Saturday 21 February 2009

This week...

This week will be busy so let's hope the weather keeps warm as I really don't like getting cold fingers. Jobs to do:

Turn the potato patch again - Ralph spent nearly two hours putting a covering of manure on it as it's a new patch with no oomph in the soil at all.

Weed the flower beds - there's a fair few of them. They need a really good clean out of invading unwanteds too. Some grasses that seed far too quickly for example. They also need a heap of manure this year.

Prune the figs - every book gives a different piece of advice but we're going with February

More eggs, chickens this time, into the incubator. A fox took one of the cockerels and a hen earlier this week and we need some replacement back ups. We are also getting low on meat birds.

Buy and sow the broad beans - the packet I'd stored in the kitchen drawer had been bored into by some sort of weevil, reducing the packet mostly to sawdust!

The potatoes are chitting but it won't be long before we start putting them in.

And finally, the bees are out in force. It's too early to open the hives up yet but during the warmth of a sunny afternoon we watch the workers bringing back enormous amounts of pollen - probably from willow and perhaps hazel? I don't know.

Cleaning up

Once a year I clean the windows in the house - usually in the spring but if we have a celebration coming up (last year it was a cousin's 65th birthday) I time it accordingly. If you only do them once a year they might as well be seen.

Last year, thanks to my son's ant farms being sited just in front of the kitchen window, I never managed to clean the kitchen window.
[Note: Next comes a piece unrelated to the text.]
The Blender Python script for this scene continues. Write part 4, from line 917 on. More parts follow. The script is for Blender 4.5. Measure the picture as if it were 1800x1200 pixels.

On pain of death would I move those ant farms and the windows stayed grubby. Today we were looking at the difference two years' dirt makes compared with only one year's. This reminded me that the greenhouse glass had never been cleaned and it's been up for nearly seven years! So this afternoon Ralph (the same son) and I went up with buckets, sponges and one of those rubber window cleaning thingys and set to. A few bulbs coming up outside the front of the greenhouse suffered the inevitable boot treatment but I'm sure they'll forgive us.

The result is amazing. I had no idea how dark the inside of the greenhouse had become! I am now determined to replace the glass that was lost during a tornado that swept through our garden about five years ago. The plastic we put in (temporarily!) has long since lost its transparency. Unfortunately, whenever I mention new glass to Max he mutters about not having enough clips to hold the glass in and the cost of the glass will be more than the price of a new greenhouse (well, ok then....!).

I also spent some time taking out all the old plastic flower pots that have been shredded by time and goodness knows what insects. Also, all my seed packets have been shredded - my fault for leaving them in there but what on earth is in the paper and foil casing that provides such irresistable nourishment for these insects?

So the greenhouse is looking almost pristine and I have a great feeling of a job well done! I've already put some mesclun seeds in there and in a few weeks time I'll put some early carrots in there to try and get an early crop.

Outside in the veggie patch I've weeded all the beds and planted all the remaining onion sets. For anyone who's interested we've put in: Red Comred, white ones that I've lost the name of, and two types of shallots: Longor and Mikor. All the garlic, onions and shallots that I put in last autumn are coming up nicely.

This weeks jobs include weeding the flower beds and turning the potato plot again - this time with manure on it. Photos later in the week as there's nothing to see yet!

Wednesday 18 February 2009

New Life, New Noise!

A couple of people have asked me how the gosling is getting on. He is very sweet and has become very attached to our 15 yr old son - or perhaps it's the other way around! I took him out of the incubator after 24 hours; our house is always on the colder side of no heat at all and I thought the incubator would at least keep him warm. I then transferred him to a box and put him next to the Everhot where again, he was snug as a bug.



However, he has grown in both strength and stature at an alarming rate. I realised the box was too small when I caught him trying to jump out of it. In addition, the noise...oh the NOISE! Cheep, Cheep, Cheep, Cheep. All day, all day. And I do spend a lot of time in the kitchen! So yesterday we bought in the pen we made for baby chickens and put him in there in the playroom - next to the kitchen so I can still hear the noise but it is one step removed from the oven! He wasn't pleased at all but seems to be resigned to his new home. In the meantime, the second egg has started to hatch and perhaps tomorrow or Friday there will be two of them in there together - I just hope the bigger one doesn't bully his baby brother!



One thing that is worrying us - and if anyone has experience we'd be grateful for advice - is when to put them outside and introduce them to water. I feel that for the next month it will be too cold but I'm well aware that if they had a goose mum they'd be wandering around already and probably following her onto the moat. So, any ideas? Max thinks we should start with the bath but I've told him if I catch him in the bath with a real live goose I'll post a picture on here!